El gen cazador

Ahora que es tiempo de mar y playa, unos amigos del pueblo organizaron una salida marítima-gastronómica, que es lo único que me gusta de la playa. El agua está muy fría y salada, y la arena, muy molesta, se te mete por todos lados. Vamos que hasta que no la alicaten, no pienso pisar la orilla.


Mis compañeros eligieron un chiringuito cerca de la orilla. Y en la misma orilla, perpendicular a ésta, nacía un espigón de piedras oscuras, que me dijeron que era para retener la arena y no se la lleve las mareas y las corrientes. Pues bien, no sé si porque esas piedras negras me recordaban el monte o porque en torno a ellas merodeaba un emjambre de niños, el caso es que aquella escena llamó mucho mi atención.

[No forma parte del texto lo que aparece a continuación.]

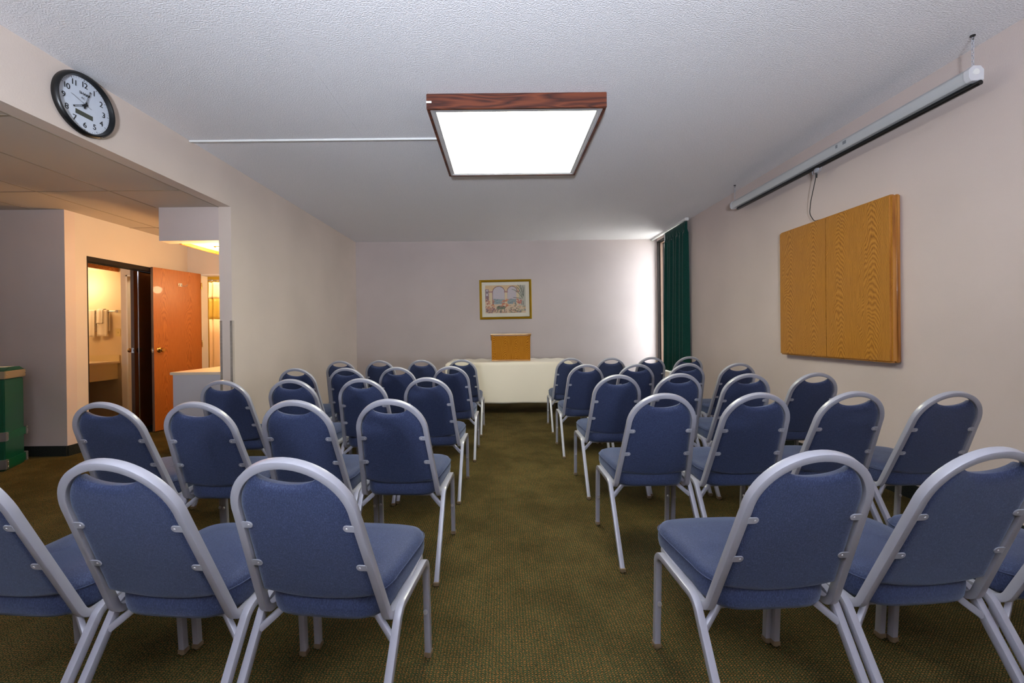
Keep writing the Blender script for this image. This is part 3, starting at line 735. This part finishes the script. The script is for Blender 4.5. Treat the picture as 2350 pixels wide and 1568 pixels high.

La marea, medio baja, dejaba ver unos 25 metros de espigón, que decenas de niños revisaban con mucha decisión. Miraban y requetemiraban entre las piedras, metían la mano entre ellas, volteaban algunas, las más pequeñas. De repente alguno daba un respingo o un grito, o ambas cosas, y retiraba rauda su mano para al momento volver a hundirla entre aquellas piedras.

De repente uno gritó como un poseso y metió algo en su cubo de playa. Gran parte de los presentes acudieron a ver qué había capturado. Pero al instante volvieron a revisar el espigón con ansias renovadas. Era un grupo variopinto en sexo y edades, quizás con más chicos que chicas y edades comprendidas entre los seis y doce años. No sé por qué, pero el trasiego de aquella chiquillería era hipnótico.

Pregunté a mis colegas qué hacían esos niños, y me contestaron que posiblemente estuvieran cogiendo cangrejos. O sea cazando cangrejos, dije en voz alta y seguí hablando: Os habéis fijado, niños bien alimentados, risueños, felices, que en vez de jugar a otras muchas cosas, se ponen a cazar cangrejos, con el peligro que eso tiene, que pueden hacerse una herida con alguna roca o simplemente sufrir el dolor de unas pinzas cerrarse sobre las yemas de sus pequeños dedos. No sé a vosotros, pero lo que hacen esos niños demuestra que la caza, la predación en el ser humano, es innata y sin duda placentera, a pesar de los riesgos y penurias que conlleva: hacerse daño, estar demasiado tiempo al sol, etc.

Esa incertidumbre en la captura, aplicar una estrategia y vencer —capturar— al animal, compensa al cazador, a esos niños. Y se les ve risueños, felices. Fijaos en algunos documentales de tribus cazadoras, no se ve a nadie de la cuadrilla amargado, al revés, rezuman felicidad. Y otra cosa muy importante, esos niños están bien alimentados. Pero imaginaros que encima necesitaran esos cangrejos para comer, para sobrevivir. Posiblemente pondrían más entusiamo y concentración, y arriesgarían más sus vidas.

Así actuaban, guardando las distancias, nuestros antepasados casi todos los días de su existencia. Y así durante miles de años. Y esa ocupación —la caza— terminaría formando parte de su instinto, de su ADN, y quizá por eso, como al gato, al hombre, en general, le gusta cazar, predar, perseguir animales y capturarlos, llámese como se quiera.

Luego la educación y su entorno modificará sus gustos y aficiones, y si alguno tiene la suerte de que alguien de su familia cace, y ese niño tiene verdaderamente el «gen cazador», terminará cazando. Le llamo yo «gen cazador» a esa predisposición, muy poderosa en algunas personas, para la caza y el campo, pues conozco gente que, estando rodeado de campo y caza, nunca les llamó la atención la actividad cinegética, y otras que apenas tuvieron ese contacto cinegético y a la primera oportunidad se hacen apasionados cazadores.

Y conozco el caso de mi sobrino Javier, el mayor de cuatro hermanos, con una pasión desbordada por la caza mientras que a sus sus hermanos les gustan otras muchas cosas menos cazar. Yo no encuentro otra razón, a lo mejor muy infantil, que creer en ese gen.